Safeguarding the underlying ecological foundations that support food production, including biodiversity, will be central to feeding seven billion inhabitants, climbing to over nine billion by 2050, says the U.N. Environment Programme (UNEP) study ‘Avoiding Future Famines: Strengthening the Ecological Basis of Food Security through Sustainable Food System’ released in Hyderabad.
“Soil is not an empty container, as is thought by modern agriculturists; land is a living organism and has to be valued as such,” emphasised internationally known Indian environmentalist and activist Vandana Shiva.
Borrowing from Charles Darwin, Shiva said, earthworms create dams without concrete, increase air volume within soil by 30 percent and improve water retention capacity by 40 percent, increasing the life of soil.

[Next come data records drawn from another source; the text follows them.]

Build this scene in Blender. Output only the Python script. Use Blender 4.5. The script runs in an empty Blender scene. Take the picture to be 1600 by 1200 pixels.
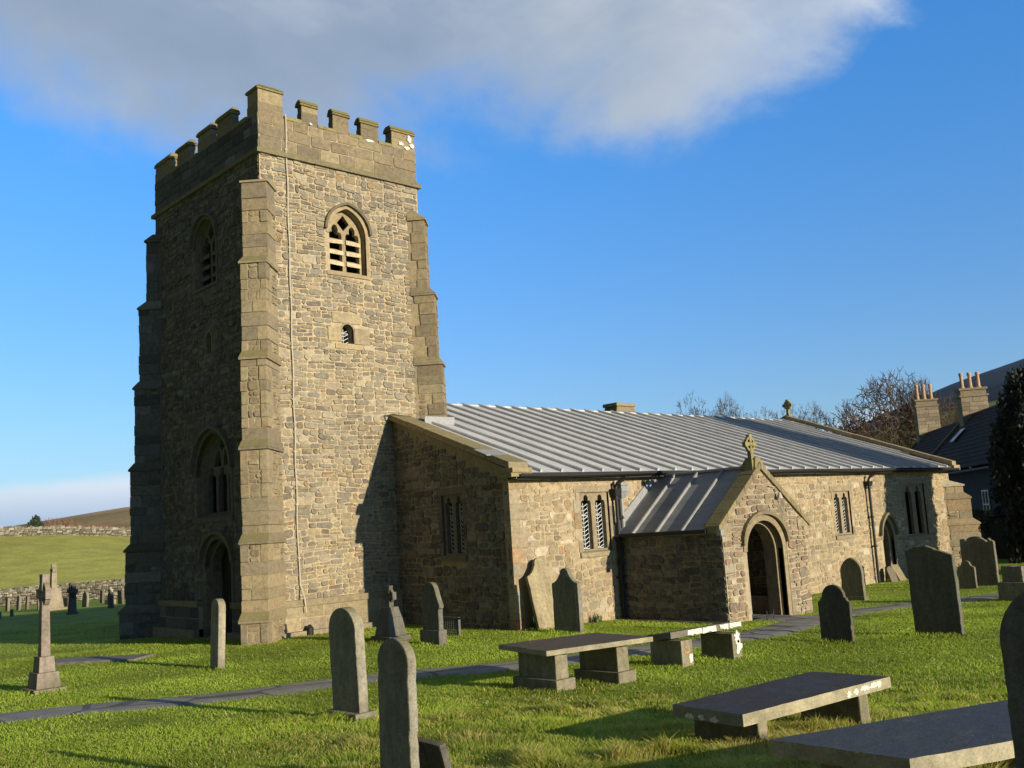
import bpy, bmesh, math, random
import numpy as np
from mathutils import Vector, Matrix, noise
# ------------------------------------------------------------------ camera, sky, sun, exposure
SC = bpy.context.scene
COL = SC.collection
EYE = 2.4
YAW, PITCH, ROLL, FPX = 0.8212, 0.1413, -0.0611, 1546.2
fw = Vector((math.cos(YAW)*math.cos(PITCH), math.sin(YAW)*math.cos(PITCH), math.sin(PITCH)))
rt = Vector((math.sin(YAW), -math.cos(YAW), 0)); up = rt.cross(fw)
r2 = rt*math.cos(ROLL)+up*math.sin(ROLL); u2 = -rt*math.sin(ROLL)+up*math.cos(ROLL)
cd = bpy.data.cameras.new('camera'); cam = bpy.data.objects.new('camera', cd); COL.objects.link(cam)
M = Matrix((r2, u2, -fw)).transposed().to_4x4(); M.translation = (0, 0, EYE)
cam.matrix_world = M
cd.sensor_fit = 'HORIZONTAL'; cd.sensor_width = 36; cd.lens = FPX/1600*36
cd.clip_start = .05; cd.clip_end = 30000
SC.camera = cam
SC.view_settings.view_transform = 'Standard'; SC.view_settings.look = 'None'
SC.view_settings.gamma = 1; SC.view_settings.exposure = 0.6
SUN = Vector((.11, -1, .24)).normalized()
sd = bpy.data.lights.new('sun', 'SUN'); sd.energy = 5.0; sd.angle = math.radians(.55); sd.color = (1, .86, .63)
so = bpy.data.objects.new('sun', sd); COL.objects.link(so)
so.rotation_euler = SUN.to_track_quat('Z', 'Y').to_euler(); so.location = (0, -30, 20)
W = bpy.data.worlds.new('World'); SC.world = W; W.use_nodes = True

class NT:
    """tiny node-tree writer"""
    def __init__(s, tree): s.t = tree; s.n = tree.nodes; s.l = tree.links
    def new(s, typ, **kw):
        nd = s.n.new(typ)
        for k, v in kw.items(): setattr(nd, k, v)
        return nd
    def put(s, sock, val):
        if isinstance(val, bpy.types.NodeSocket): s.l.new(val, sock)
        elif isinstance(val, (tuple, list)) and len(val) == 3 and sock.type == 'RGBA': sock.default_value = (*val, 1)
        else: sock.default_value = val
    def math(s, op, a, b=None, c=None, clamp=False):
        nd = s.new('ShaderNodeMath', operation=op, use_clamp=clamp)
        s.put(nd.inputs[0], a)
        if b is not None: s.put(nd.inputs[1], b)
        if c is not None: s.put(nd.inputs[2], c)
        return nd.outputs[0]
    def mix(s, fac, a, b, bt='MIX'):
        nd = s.new('ShaderNodeMix', data_type='RGBA', blend_type=bt)
        s.put(nd.inputs[0], fac); s.put(nd.inputs[6], a); s.put(nd.inputs[7], b)
        return nd.outputs[2]
    def noise(s, vec, scale, detail=4, rough=.55, dist=0, out=0):
        nd = s.new('ShaderNodeTexNoise')
        if vec is not None: s.put(nd.inputs['Vector'], vec)
        nd.inputs['Scale'].default_value = scale; nd.inputs['Detail'].default_value = detail
        nd.inputs['Roughness'].default_value = rough; nd.inputs['Distortion'].default_value = dist
        return nd.outputs[out]
    def ramp(s, fac, stops, interp='LINEAR'):
        nd = s.new('ShaderNodeValToRGB'); cr = nd.color_ramp; cr.interpolation = interp
        while len(cr.elements) > 1: cr.elements.remove(cr.elements[-1])
        for i, (p, c) in enumerate(stops):
            e = cr.elements[0] if i == 0 else cr.elements.new(p)
            e.position = p; e.color = (*c, 1) if isinstance(c, (tuple, list)) else (c, c, c, 1)
        s.put(nd.inputs[0], fac); return nd.outputs[0]
    def mapr(s, v, a, b, c=0., d=1., smooth=True):
        nd = s.new('ShaderNodeMapRange', interpolation_type='SMOOTHSTEP' if smooth else 'LINEAR')
        for i, x in enumerate((v, a, b, c, d)): s.put(nd.inputs[i], x)
        return nd.outputs[0]

def sky():
    t = NT(W.node_tree); t.n.clear()
    nis = t.new('ShaderNodeTexSky', sky_type='NISHITA', sun_disc=False)
    nis.sun_elevation = math.asin(SUN.z); nis.sun_rotation = math.atan2(SUN.x, SUN.y)
    nis.altitude = 250; nis.air_density = 1.0; nis.dust_density = .25; nis.ozone_density = 2.2
    tc = t.new('ShaderNodeTexCoord'); g = tc.outputs['Generated']
    sp = t.new('ShaderNodeSeparateXYZ'); t.put(sp.inputs[0], g)
    x, y, z = sp.outputs
    az = t.math('MULTIPLY', t.math('ARCTAN2', y, x), 180/math.pi)
    el = t.math('MULTIPLY', t.math('ARCSINE', z), 180/math.pi)
    # cloud deck: its lower edge as an elevation over azimuth
    f = t.mapr(az, 0, 110, smooth=False)
    def A(a): return a/110
    edge = t.ramp(f, [(A(0), .9), (A(18), .64), (A(24), .53), (A(28), .465), (A(32), .41), (A(37), .40), (A(45), .455), (A(52), .46), (A(60), .40), (A(68), .42), (A(74), .465), (A(80), .50), (A(110), .5)], 'B_SPLINE')
    edge = t.math('MULTIPLY', edge, 50)
    cv = t.new('ShaderNodeMapping'); t.put(cv.inputs[0], g); cv.inputs['Scale'].default_value = (1, 1, 1.7)
    n1 = t.noise(cv.outputs[0], 3.2, 6, .55, .4)
    n2 = t.noise(cv.outputs[0], 1.6, 4, .5, .2)
    wst = t.math('MAXIMUM', t.mapr(az, 84, 118), t.mapr(az, -95, -135))
    gloom = t.math('MAXIMUM', wst, t.mapr(el, 33, 50))
    d = t.math('ADD', t.math('SUBTRACT', el, edge), t.math('ADD', t.math('MULTIPLY', t.math('SUBTRACT', n1, .5), 14), t.math('MULTIPLY', t.math('SUBTRACT', t.noise(cv.outputs[0], 9, 6, .65), .5), 7)))
    m = t.mapr(d, -2.2, t.mapr(az, 30, 50, 2.4, 4.6))
    m = t.math('MULTIPLY', m, t.mapr(n2, .25, .42, .55, 1))
    n3 = t.noise(cv.outputs[0], 7, 5, .6, .5)
    ccol = t.ramp(t.math('ADD', t.math('ADD', t.math('MULTIPLY', n1, .8), t.math('MULTIPLY', n3, .25)), t.math('MULTIPLY', t.mapr(az, 52, 28), .30)), [(.38, (.150, .205, .305)), (.58, (.205, .262, .355)), (.76, (.33, .37, .43)), (.95, (.60, .61, .62))])
    # thin edges catch more light
    ccol = t.mix(t.mapr(d, -2, 7, .45, 0), ccol, (.36, .43, .53))
    ccol = t.mix(gloom, ccol, (.06, .075, .10))
    # low bank of cloud on the horizon
    low_top = t.math('ADD', 2.2, t.math('ADD', t.math('MULTIPLY', t.math('SUBTRACT', n1, .5), 3.2), t.mapr(az, 26, 40, 3.6, -2.0)))
    low_top = t.math('ADD', low_top, t.mapr(az, 55, 68, 0., 3.2))
    lm = t.mapr(t.math('SUBTRACT', el, low_top), -.7, .45, 1, 0)
    lm = t.math('MULTIPLY', lm, t.mapr(az, 42, 60, .45, 1))
    lcol = t.mix(t.mapr(el, 1.0, 4.2), (.32, .42, .55), (.66, .70, .74))
    # sky tint: clear cold northern air, deeper with height
    hgt = t.mapr(el, 0, 32)
    tint = t.mix(hgt, (.76, .944, 1.26), (.50, 1.42, 2.22))
    skyc = t.mix(1.0, nis.outputs[0], tint, 'MULTIPLY')
    sc = t.new('ShaderNodeVectorMath', operation='SCALE'); t.put(sc.inputs[0], skyc); sc.inputs['Scale'].default_value = SKY_GAIN
    skyc = sc.outputs[0]
    # unseen west and zenith sky darkened, an added cloud bank that cuts ambient light
    skyc = t.mix(gloom, skyc, t.mix(t.mapr(n2, .35, .65), (.026, .034, .048), (.050, .062, .080)))
    c = t.mix(lm, skyc, lcol); c = t.mix(m, c, ccol)
    sc2 = t.new('ShaderNodeVectorMath', operation='SCALE'); t.put(sc2.inputs[0], c); sc2.inputs['Scale'].default_value = 10
    bg = t.new('ShaderNodeBackground'); t.put(bg.inputs[0], sc2.outputs[0]); bg.inputs[1].default_value = .1
    out = t.new('ShaderNodeOutputWorld'); t.l.new(bg.outputs[0], out.inputs[0])
SKY_GAIN = .085
sky()

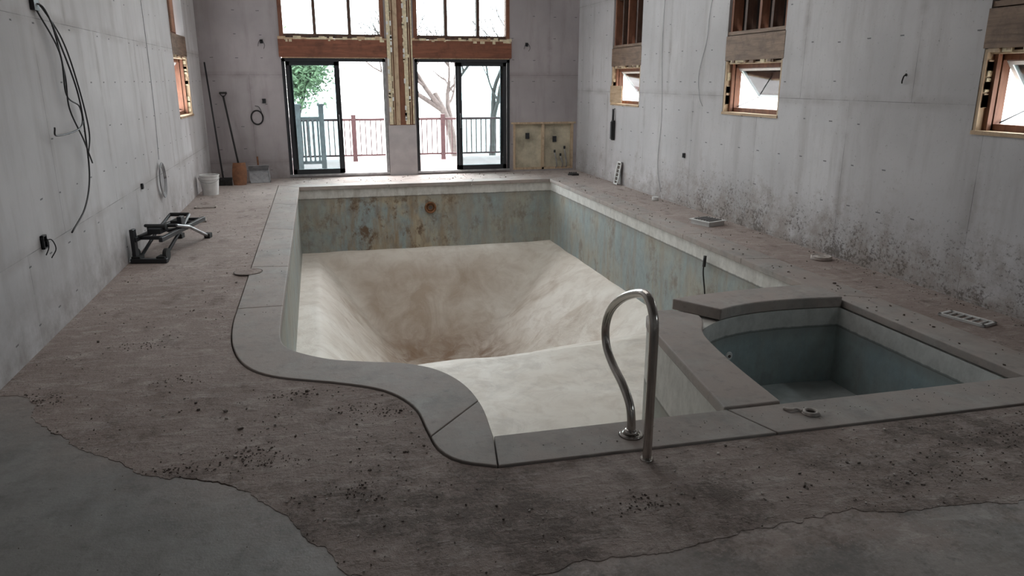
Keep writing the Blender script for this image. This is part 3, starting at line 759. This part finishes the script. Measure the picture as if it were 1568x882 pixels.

“Unfortunately, we are valuing inefficient systems like chemical intensive monoculture, forgetting that value and benefit lie in securing the soil that provides everything for humanity; discarding natural farming that simultaneously provides grains, firewood and also fodder for cattle,” Shiva told IPS.
Shiva hit out at Indian policy saying it gave “billions of dollars as subsidy for chemical fertilisers, completely ignoring the fact that the solution to hunger and poverty lay in biodiversity promotion – that is being destroyed by chemical farming.”